Jak podaje Wikipedia, według początkowych planów w obiektach tych miano składować łącznie 178 głowic jądrowych z rakietami nośnymi typu 8K11 i 3R10.
Z danych ujawnionych u schyłku PRL wynika, że sumarycznie zmagazynowano 14 głowic o mocy 500 kT, 83 głowice o mocy 10 kT, dwie bomby o mocy 200 kT, 24 bomby o mocy 15 kT i 10 bomb o mocy 0,5 kT. Ale ten arsenał nigdy nie trafił w ręce Polaków. Należał do Północnej Grupy Wojsk Radzieckich, która miała przekazać go Ludowemu Wojsku Polskiemu (LWP) dopiero wtedy, gdy wybuchnie konflikt zbrojny z Zachodem. Tak się na szczęście nie stało.
To jednak nie przeszkadzało LWP rozbudowywać infrastruktury. W połowie lat 70. w każdym składzie zbudowano dodatkowy magazyn broni jądrowej ze schronem typu Granit. Co ciekawe, tego rodzaju schrony pojawiły się jako odrębne obiekty również w kilku innych regionach, równolegle z nieco innymi bunkrami Monolit.
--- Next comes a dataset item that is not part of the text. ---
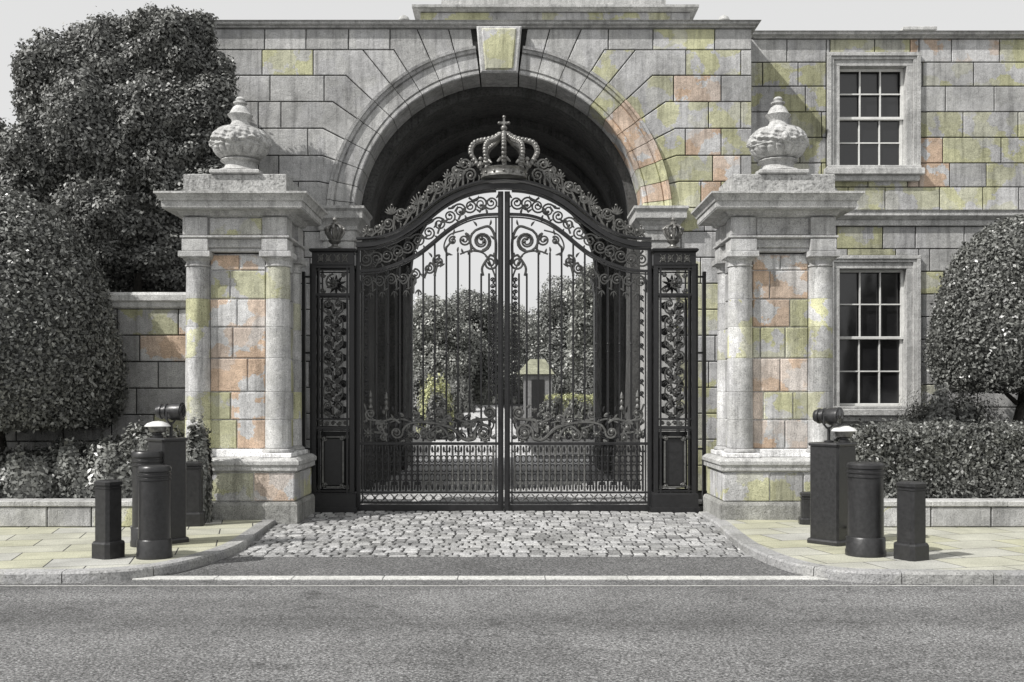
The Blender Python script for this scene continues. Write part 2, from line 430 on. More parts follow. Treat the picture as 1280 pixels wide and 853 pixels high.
# pavements and kerbs
LK = [(345, 650), (325, 664), (300, 680), (270, 691), (225, 703), (170, 711), (100, 715), (0, 716)]
RK = [(893, 652), (912, 668), (932, 682), (962, 695), (1000, 706), (1060, 714), (1150, 716), (1265, 717)]
def kerb_curve(K, sgn):
    p = [(WX(a, GY(b)), GY(b)) for a, b in K]
    p = [(p[0][0], 17.2)] + p + [(sgn * 30, p[-1][1])]
    out = []
    for i in range(len(p) - 1):
        p0, p1, p2, p3 = p[max(i - 1, 0)], p[i], p[i + 1], p[min(i + 2, len(p) - 1)]
        if i == len(p) - 3: p3 = (2 * p2[0] - p1[0], p2[1])
        ns = 1 if i in (0, len(p) - 2) else 8
        for k in range(ns):
            t = k / ns
            out.append(tuple(.5 * ((2 * p1[q]) + (-p0[q] + p2[q]) * t + (2 * p0[q] - 5 * p1[q] + 4 * p2[q] - p3[q]) * t * t + (-p0[q] + 3 * p1[q] - 3 * p2[q] + p3[q]) * t ** 3) if ns > 1 else p1[q] + (p2[q] - p1[q]) * t for q in (0, 1)))
    out.append(p[-1]); return out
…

Tu warto wymienić lokalizacje takie jak Bagicz koło Kołobrzegu, Chojna czy Szprotawa i Pstrąże w okolicach Przemkowskiego Parku Krajobrazowego. Na widocznej powyżej mapce wszystkie te lokalizacje zaznaczone są kolorem żółtym.
Niechlubne pamiątki po PRL-u
Ile jest ich łącznie? Typowo nuklearnych bunkrów, jak już zostało wspomniane, znamy dzisiaj kilka. Przy czym nie wszystkie przetrwały próbę czasu. Przykładowo, schron na lotnisku w Bagiczu został rozebrany i rozkradziony.
Aczkolwiek obok schronów atomowych, wiemy o kilkudziesięciu schronach i ukryciach na wypadek ataków konwencjonalnych, których specyfikacji nie ujawniono na tyle, aby ocenić ewentualną przydatność w razie wojny jądrowej. Przykład stanowi chociażby schron pod warszawskim Pałacem Kultury i Nauki albo pod opuszczoną wieżą kontroli lotów lotniska Babice. Wszystko to pamiątki po PRL-u.
O ilu z nich wiadomo dziś? Pokazuje to powyższa mapka, którą na bieżąco tworzą entuzjaści historii. Interaktywna wersja mapy dostępna jest tutaj.
Ostatnio zrobiło się głośno o Templewie, za sprawą odkrycia unikatowego gatunku mrówek-kanibali. Cały czas można też odwiedzić Muzeum Zimnej Wojny w Podborsku, by na własne oczy zobaczyć schron typu Granit - wraz z jego ogromnymi stalowymi wrotami i żelbetową konstrukcją. To prawdopodobnie najlepiej zachowany ze wszystkich obiektów.